Os americanos só não gostam
mais de viajar para a Europa porque se incomodam quando têm que ouvir o que os
EUA têm que fazer. Mas a percepção americana da Europa é a de que o continente
é inútil, aborrecido e, em última análise, fraco e, pois, inofensivo. Assim, a
Europa, bem como o Brasil, não chegam a receber muita atenção de Washington e a
maioria não consegue entender o que europeus e brasileiros realmente querem...
Os americanos também não
precisam falar quatro idiomas para dirigir por 4 mil quilômetros, como os
europeus, o que torna o diálogo leste-oeste uma comunicação caótica entre uma
única entidade nacional e uma verdadeira torre de Babel. Os EUA são, além
disso, um país unificado e com suas políticas, econômica, externa e de defesa,
alinhadas e coerentes com seus objetivos. A Europa, ao contrário, nunca
funcionou dessa forma, e, na verdade, vem de desintegrando desde 2008.
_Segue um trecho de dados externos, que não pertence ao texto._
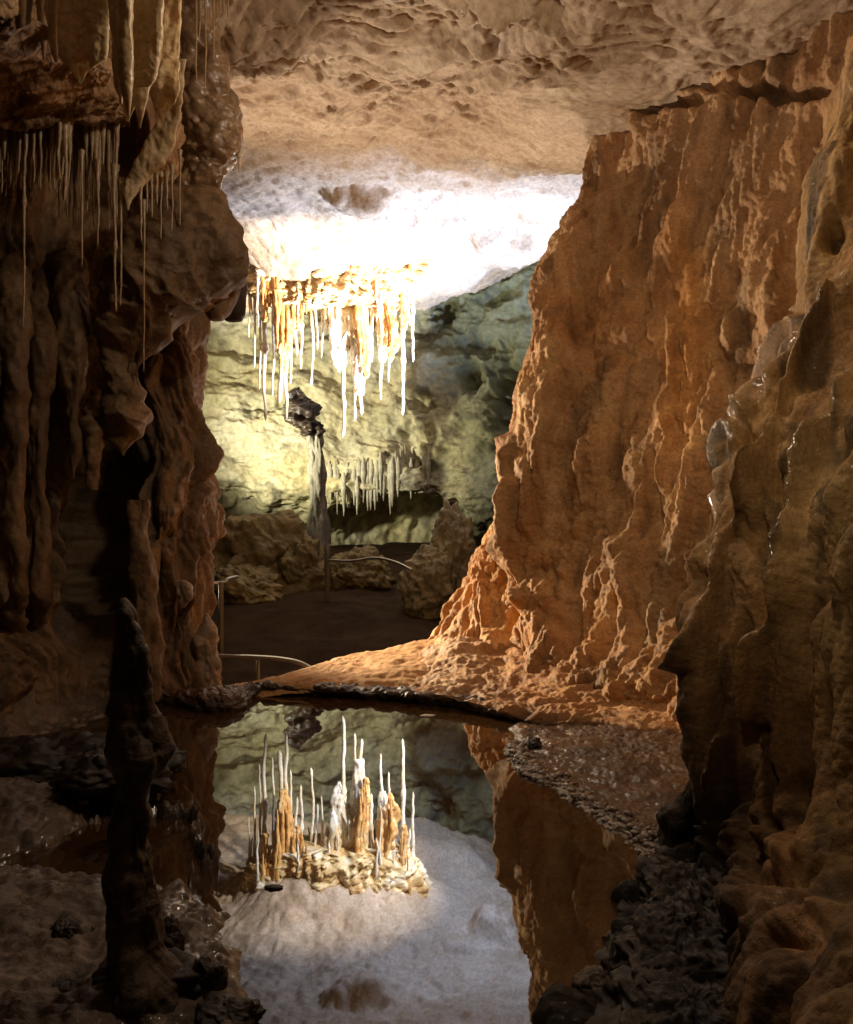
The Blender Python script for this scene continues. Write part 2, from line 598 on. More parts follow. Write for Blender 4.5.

Todavia, o acervo cultural e
histórico da Europa é extraordinário e de extremo valor para a nossa cultura
dominante no continente americano. A América é um bebê perto da anciã Europa e
talvez, por isso, muitos povos americanos são desmemoriados, Brasil mais do que
os EUA e esses mais do que muitos países hispanos e o Canadá.
Fala-se muito da “relação
transatlântica”, que nem sequer está prejudicada. Europeus vêm – e gostam muito
de vir – para o Brasil e para os EUA, embora temam mais a insegurança de
Pindorama. A recíproca também é verdadeira, com os ‘sucialistas’ brazukas
preferindo ir mais para o norte de que para o leste...
Mas os liames que os unem não
são suficientemente robustos quando se trata de relações entre estados. A coisa
é estranha, pois hoje viajamos a lazer, para a Itália, onde um dia nós fomos lá
para combater o Terceiro Reich nacional-socialista.
Nesse contexto, fica realmente
difícil estabelecer uma política comum ocidental com relação a Síria e muito
mais complicado ainda decidir uma estratégia sólida para o Atlântico Norte.